There are of course some notable mainstream exceptions – Halo Jones, most things written by Ursula Le Guin, Portal, quite a lot of Miyazaki – you could (to a degree) include the Alien films, but remember that Ripley was originally written as a male character, and when they changed the gender, they didn’t change the lines.
Part of this lack of strong female characterisation is to do with the appalling lack of women writing, directing and programming (or given money and the expectation that they will be able to do so) and part of this is to do with how fiction is billed and marketed – an awful lot of excellent fiction is dismissed as not of mainstream interest because it comes in ‘female’ format (romantic comedy is a case in point). Fiction with female protagonists or female-orientated central concerns are largely considered to be of interest only to women – whereas fiction with male protagonists (an overwhelming majority) are expected to have universal appeal. Female writers’ names are put on the front of books in gender neutralised initials so that men might pick them up, and the majority of sci fi and fantasy comic books and video games are populated replications of of contemporary gender relations, seen through predominantly male eyes. Likewise the argument is made than women just aren’t interested in scifi/fantasy/games/comic books. Ever consider that may have something to do with whose story they always tell?
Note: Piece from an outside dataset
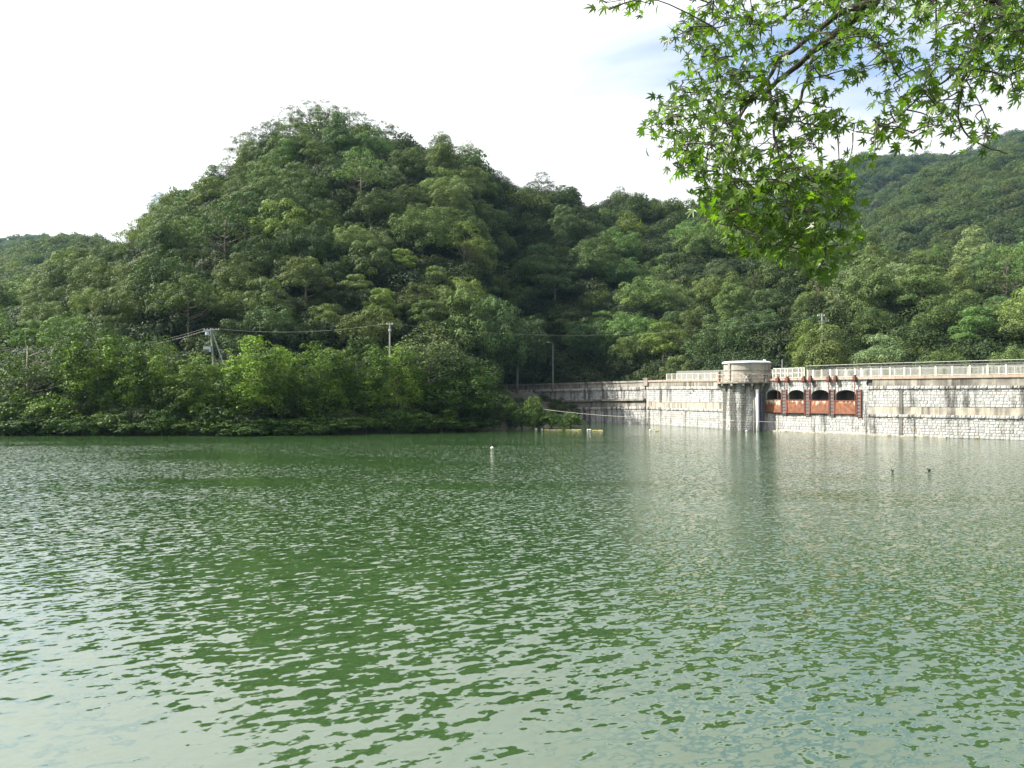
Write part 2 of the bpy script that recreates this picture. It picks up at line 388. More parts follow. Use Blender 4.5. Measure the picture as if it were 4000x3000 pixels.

People are exploring race, identity and white guilt through mainstream scifi – the alien, we are told, is the analogue for the Other. But I’m bored of looking at the Other from the eyes of the every-white-man. How about we consider than in a thousand years or so – gender, race, and disability relations may have changed. Yes we are writing/filming/programming for contemporary audiences, but the great power of other worlds is that we can use them to highlight and explore the assumptions of this one.
Further reading:
When Will White People Stop Making Films Like Avatar
Awesome Women in Comics Holiday Gift List
A list of pro-feminist scifi writing compiled by Cynthia Ward
Standard Troll Rebuttal Page #1: “Who cares? It’s just a game”
This is something that’s been bothering me for years, it’s good to find it so well put. As a teenaged reader of Golden Age SF I found it particularly galling; these guys could imagine Martian colonies, but in them, guys went to work andf their wives ironed their spacesuits.You would have expected more to have changed. Part of the reason it hasn’t, I think, is that writers draw too much on the trpes of the genre, rather than allowing their imaginations broader range.
I’ll add to your print exceptions the fabulous Gwynneth Jones ( her recent space opera Spirit is a gpood example) and Elizabeth Bear. Lois McMasters Bujold is a more overtly feminist (her heroines struggle within repressive cultures) example, and Sheri S. Tepper.
I saw a cinematic exception recently, though for reasons I won’t go into in case they are spoilers, it might not count: Nine (no, not that one). It’s a post-apolcalyptic animation; flawed, but quite delightful, and the sexual politics made me want to stand up and cheer.
Thanks for commenting Aliki, and I shall check out your additional notable exceptions :)
I know this isn’t a particularly new discussion, indeed the feminist literary criticism of SF and Fantasy has been going on for a long time, but I think it’s as well to keep bringing it up.
I thought Helena Cain was a promising character in BSG (admittedly, her competition wasn’t great), but the writers didn’t seem to know what to do with a strong woman without just making her a total Thatcher clone bitch.